İnsanların ortak endişe ve kaygılarını dile getiren bu akım; edebiyat, sanat, ruhbilim, tiyatro, sinema, resim alanlarında kendini göstermiştir. Türkiye’ye dönüp baktığımızda ise varoluşçu eserlerin ilk çevirisini Behçet Necatigil’in yaptığını, bu akımdan etkilenen yazarların ise Oğuz Atay ve Yusuf Atılgan olduğunu görmekteyiz.
Varoluşçu düşünürlerin hepsi tek bir fikir etrafında toplanamamışlar ve ortak bir fikir birliğine varamamışlardır. Fakat yine de bir düşünceyi savunuyor olmaları ve ortada olmaları onların da varoluşçu olarak nitelendirilmesini engellemez. Peki varoluşçuluk neyi savunur?
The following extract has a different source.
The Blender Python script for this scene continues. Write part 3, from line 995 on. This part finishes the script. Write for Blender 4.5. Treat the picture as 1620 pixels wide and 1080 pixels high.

Varoluş felsefesi, özü itibarıyla insanın varoluşunun anlamlandırılmasını ve insanın kendini gerçekleştirmeye yönelik yaptığı eylem ve olanakların bütününü ifade eder. Varoluşçuluğa göre ”varoluş özden önce gelir”. Canlı cansız tüm nesnelerin hem bir özü hem de bir varlığı vardır. Öz sürekli nitelikler, varlık ise o anda aktif olarak bulunmadan söz eder. Çoğu insan özün, varlıktan önce geldiğini savunur ki bunun kökenleri de dine dayanır.
Örnek vermek gerekirse bir ev yapmak istiyorsunuz. Bu evin özünü siz bu evi yapmadan önce verirsiniz. Nasıl bir şekli olacak? Ev olmaklığın tanımına giren nitelik ve özelliklere sahip olacak mı? Tüm bunları önce düşünür daha sonra varlığını inşa edersiniz. Yani bu durumda öz, varlıktan önce gelmiş olur. Fakat varoluşçuluğa göre insanlar özünü daha sonra oluşturur. Önce varlık gelir. Yani biz insanlar dünyaya fırlatılmışızdır ve hayat akışımızda yapacağımız seçimlerimiz, kararlarımız, yargılarımız bizim özümüzü oluşturur.
Varoluşçulukta bir diğer önemli nokta ise özgürlüktür. İnsanlar kendini gerçekleştirme, kendi varoluşunu sürdürme konusunda kendi seçimlerini kendi yapar, kararlarını kendi verir ve kendi özünü kendi oluştur. Bu seçimleri yapmakta insan özgürdür ve sorumluluk kendisine aittir. Yani hayatın anlam ve değerini yaratan bizleriz. Sartre’in deyimiyle, bizler seçimlerimiziz. İnsan hayatta yapmış olduğu etkinlik ve eylemlerin bütünüdür.
Sonuç olarak, aslında varoluşçular da Freud gibi insanın doğuştan eksik olduğunu ve ancak kendi gelişimlerini kendileri sahiplenerek ve sorumluluğunu üstlenerek, yaptıklarının sonuçlarını irdeleyerek ve düşünerek bir benliğe, bir varoluşa sahip olacaklarını savunur. Ve insana bir nesne gözüyle bakmayan yegâne akımlardan birisidir.
Kaynakça ve Okuma Önerileri
Çavuşoğlu, H. (2017). Genel Olarak Varoluşçuluğa Bakış ve Varoluşçuluk Çeşitleri. Journal Of Socıal And Humanıtıes Scıences Research. 4(12) : 772-780.
Dindar, B. (2014). J.P. Sartre’ın Varoluşçuluğunda Hürriyet Anlayışı. Ondokuz Mayıs Üniversitesi Eğitim Fakültesi Dergisi, 2 (1): 72-94.
Gül, F. (2014). Varoluşçu Felsefenin Türk Düşünce Hayatındaki Yansımaları. Pamukkale Üniversitesi Sosyal Bilimler Enstitüsü Dergisi. 18: 27-32.
Gündoğdu H. (2007). Varoluşçu Felsefelerdeki Bazı Ortak Özellikler. Dinbilimleri Akademik Araştırma Dergisi. 7: 95-131.
Sartre, J. P.(1985). Varoluşçuluk. (Bezirci A. çev.). İstanbul: Say Yayınları.